Because Julia sets are iterated infinitely, the boundary of the Mandelbrot set can never be reached. You may be wondering if I’m going off on a tangent about fractal geometry, so here are some magnification images of increasing scale.
Figure 7-11: The Mandelbrot Set https://mathigon.org/step/talks/mandel-zoom
By exploring the connections between art and maths, I hope to show that maths is more than just sums; beneath the layers of problem-solving there is an abstract beauty that can be found. Hopefully, this post will encourage someone to take inspiration from maths and create their own mesmerising artwork.
Glossary
Complex Number – has both imaginary and real numbers.
Fractal - a shape constructed by iteration where self-similarity occurs.
Hyperbolic Space – rejects the fifth hypothesis of Euclidean geometry which is that two parallel lines will remain equidistant.
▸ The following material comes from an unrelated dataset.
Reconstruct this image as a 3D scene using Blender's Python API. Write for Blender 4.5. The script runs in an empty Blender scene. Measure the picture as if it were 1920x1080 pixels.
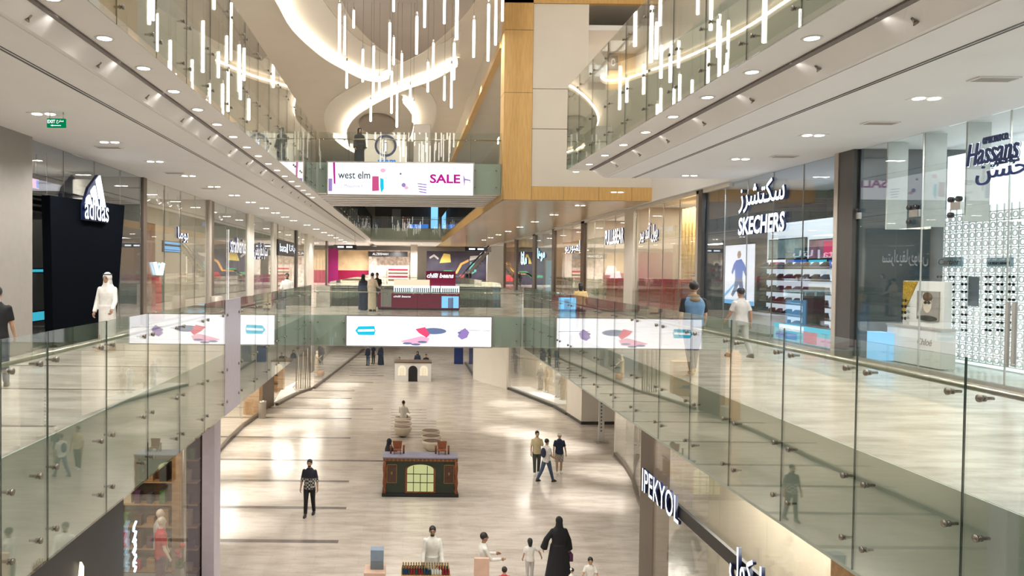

In hyperbolic space, two parallel lines will diverge.
Figure 12: Visual of different spaces https://math.stackexchange.com/questions/4384197/relationship-between-hyperbolas-and-hyperbolic-spaces
Hypercube – known in the fourth dimension as a tesseract, it is a representation of a square or cube in the nth dimension.
Imaginary Numbers – √(-1) = i, Therefore, √(-4) = √(4) * √(-1) = 2i
Impossible object – optical illusions that are projected logically onto a 2D plane, but could not exist as a solid, real 3D object. They are paradoxical shapes.
Poincaré Disk – introduced by Henri Poincaré, one line in the Euclidean plane is an arc on the disk, where two arcs that meet at right angles are perpendicular lines. The Poincaré disk is a map of Euclidean geometry onto hyperbolic space.
Tessellation - repeated division of a plane.